Preparations for Canadian liquefied natural gas (LNG) exports are advancing into a highly visible stage, fueling hope for delayed projects on the Pacific coast.

A jumbo heavy lift vessel is going to work for the rest of the summer on dredging a safe deep passage for tankers to the proposed LNG Canada terminal’s dock at the Port of Kitimat in northern British Columbia (BC).

Consortium leader Shell Canada Ltd. awarded the harbor job to Dutch international corporate peer Royal Boskalis Westminster BV, a century-old marine services empire with 10,700 employees operating more than 900 vessels in 90 countries. The ship dispatched to Kitimat will work around the clock, said LNG Canada.

But like recent announcements of conditional construction contracts for the terminal and TransCanada Corp.’s allied Coastal GasLink pipeline project, the export consortium’s explanation for the big vessel’s arrival stopped short of a commitment to proceed.

The public notice to Kitimat said, “LNG Canada is undertaking some seasonally sensitive work this summer to put the project in the best position to meet schedule requirements should LNG Canada’s joint venture participants take a final investment decision (FID) later in 2018.”

Wildlife protection requirements make the project choose between doing the dredging early or else waiting for a year. “LNG Canada needs to take advantage of a period of limited fish migration during the summer,” says the Kitimat notice.

At the same time, a gas industry review by CIBC World Markets highlights hopes raised by the LNG Canada plan: a C$14 billion ($11 billion) terminal to export up to 3.7 Bcf/d, collected from northern BC and Alberta by the C$4.8 billion ($3.8-billion) Coastal GasLink.

The investment arm of the Canadian Imperial Bank of Commerce rated the pending terminal and pipeline construction decisions as a potential dual boost, both in financial “sentiment” towards the industry and possibly depressed prices on its glutted market.

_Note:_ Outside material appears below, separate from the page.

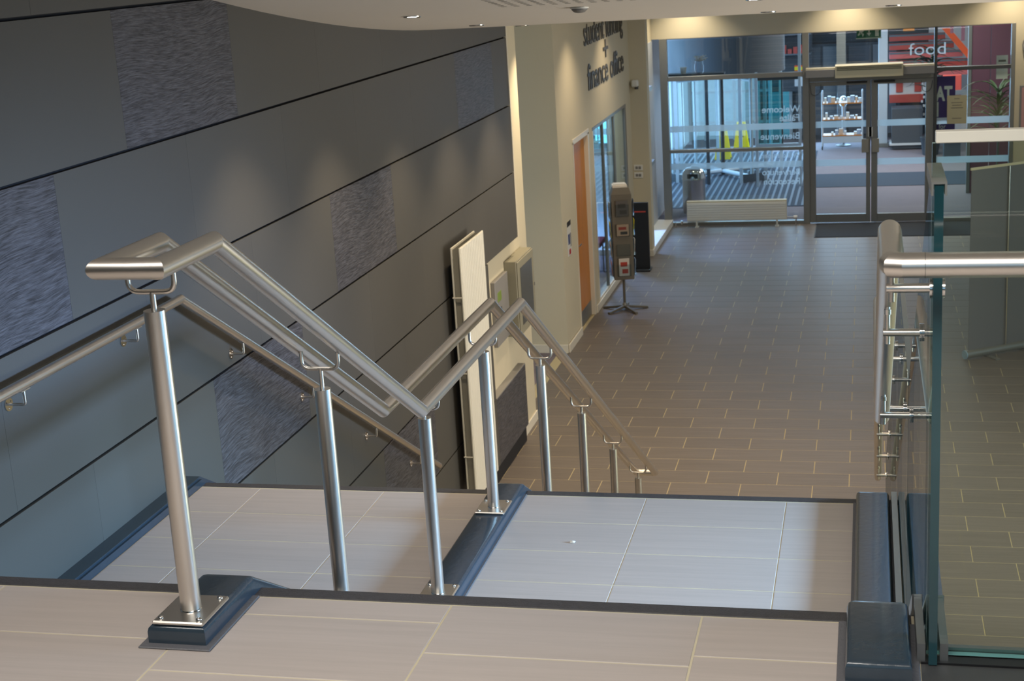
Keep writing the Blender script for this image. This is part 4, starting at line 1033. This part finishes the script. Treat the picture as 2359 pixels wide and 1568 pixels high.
# barrier mat of light and dark bars
em = E_('entrance_mat', (-2.2, 28.5, Z0), 'striped barrier mat of dark and pale bars inside the entrance', 'mat')
MT['matdark'] = mat('navy_mat', srgb(46, 56, 72), .95); MT['matlight'] = mat('pale_mat_bar', srgb(96, 108, 124), .7, .1)
at(B('base', -3.98, -1.02, 25.5, 32.2, Z0+.0004, Z0+.006, 'matdark'), em)
for i in range(27): at(B('bar', -3.96+.11*i, -3.92+.11*i, 25.55, 32.15, Z0+.006, Z0+.010, 'matlight'), em)
m2 = E_('floor_mat', (0, 28, Z0), 'dark blue-grey walk-off mat behind the double doors', 'mat')
at(B('pile', -.98, 3.4, 27.4, 28.95, Z0+.0004, Z0+.008, 'matdark', bev=.002), m2)
# chrome bin
bi = E_('litter_bin', (-2.87, 25.15, Z0), 'dome-topped polished chrome litter bin behind the left glass', 'bin')
bm = bmesh.new(); lathe(bm, (0, 0, 0), [(.19, .0), (.195, .02), (.195, .56), (.2, .57)], 36); M_('body', bm, 'steel', bi, True, 30)
bm = bmesh.new(); lathe(bm, (0, 0, .57), [(.2, 0), (.198, .06), (.18, .13), (.13, .19), (.06, .215), (.001, .22)], 36); M_('dome', bm, 'polished', bi, True, 60)
B('flap', -.09, .09, -.196, -.185, .60, .68, 'darkgrey', bi)
# wet floor sign
wf = E_('wet_floor_sign', (-2.66, 32.6, Z0), 'yellow folding wet-floor sign in the lobby', 'floor sign')
MT['signyellow'] = mat('sign_yellow', srgb(236, 214, 20), .5)
for s_i, nm in ((-1, 'front_board'), (1, 'rear_board')):
    bm = bmesh.new(); v = [bm.verts.new(p) for p in ((-.17, s_i*.16, 0), (.17, s_i*.16, 0), (.09, s_i*.015, .62), (-.09, s_i*.015, .62))]; bm.faces.new(v)
    bmesh.ops.solidify(bm, geom=bm.faces[:], thickness=.012); M_(nm, bm, 'signyellow', wf)
bm = bmesh.new(); v = [bm.verts.new(p) for p in ((-.06, -.105, .30), (.06, -.105, .30), (0, -.085, .42))]; bm.faces.new(v); bmesh.ops.solidify(bm, geom=bm.faces[:], thickness=.004); M_('warning_triangle', bm, 'black', wf)
wf2 = E_('wet_floor_sign', (-2.95, 31.4, Z0), 'second yellow wet-floor sign behind the revolving door glass', 'floor sign')
for s_i, nm in ((-1, 'front_board'), (1, 'rear_board')):
    bm = bmesh.new(); v = [bm.verts.new(p) for p in ((-.17, s_i*.16, 0), (.17, s_i*.16, 0), (.09, s_i*.015, .62), (-.09, s_i*.015, .62))]; bm.faces.new(v)
    bmesh.ops.solidify(bm, geom=bm.faces[:], thickness=.012); M_(nm, bm, 'signyellow', wf2)
# shelf trolley with books and boxes
st = E_('display_trolley', (-.515, 32.5, Z0), 'wheeled display trolley with three wooden shelves seen through the left door', 'trolley')
for x in (-.93, -.10):
    for y in (32.32, 32.68): at(T('upright', [(x, y, Z0+.05), (x, y, -1.78)], .018, 'framew', n=10), st)
    for y in (32.32, 32.68):
        bm = bmesh.new(); cyl(bm, (x-.012, y, Z0+.04), .04, .024, 14, 'X'); at(M_('castor', bm, 'black', None, True), st)
for z in (-2.02, -2.36, -2.70): at(B('shelf', -.93, -.10, 32.30, 32.70, z-.02, z, 'wood', bev=.003), st)
at(B('base_panel', -.92, -.11, 32.31, 32.33, -2.86, -2.72, 'bluejamb'), st)
cols = [('leaf_white', .05), ('leaf_blue', .04), ('leaf_peach', .05), ('leaf_white', .06), ('framew', .05), ('red', .03), ('leaf_white', .05), ('slate', .0)]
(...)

“Although we suspect it could take more than 2 Bcf/d of export capacity to meaningfully alter Western Canada’s supply-demand imbalance, the opening of new markets for Canadian gas is unquestionably a positive development,” CIBC said.

“Perhaps more importantly we see a positive FID from LNG Canada sending a strong signal to other global LNG proponents that Canada is open for business, materially increasing the likelihood that future projects could take flight.”

The decision is due this fall. The BC government has given LNG Canada until November to accept an incentive offer of C$6 billion ($4.8 billion) in provincial income, sales and carbon tax cuts. An exemption from federal import tariffs on low-cost Asian LNG hardware is also being sought.

An example of success, to break a pattern of deferrals and cancellations among more than 20 Canadian LNG export projects for nearly a decade, could light a fire under the industry lineup, said CIBC.

“We believe industry participants may move to green light project expansions quicker than people think. It’s not inconceivable that we could see 5 Bcf/d or higher being exported from Canadian shores by the end of the next decade.”

Native communities also provide encouragement. Tribes on the Coastal GasLink route reject a legal challenge against its BC approval by prominent environmentalist Mike Sawyer, who demanded lengthy further review by the National Energy Board too.

Burns Lake Band Chief Dan George said in an open letter responding to a proceeding Sawyer has launched before the National Energy Board that “the pipeline is supported by 19 of the 20 First Nations in BC through whose territories the line will run. The 20th has not publicly addressed the pipeline — but has long come out in favor of the LNG development the line will serve.”

The northern chief wrote that “those 19 Nations alone stand to receive up to C$1 billion ($800 million) in benefits from the pipeline, in contract and employment opportunities. They see the pipeline as a way of partially assisting with poverty and social issues, and building careers.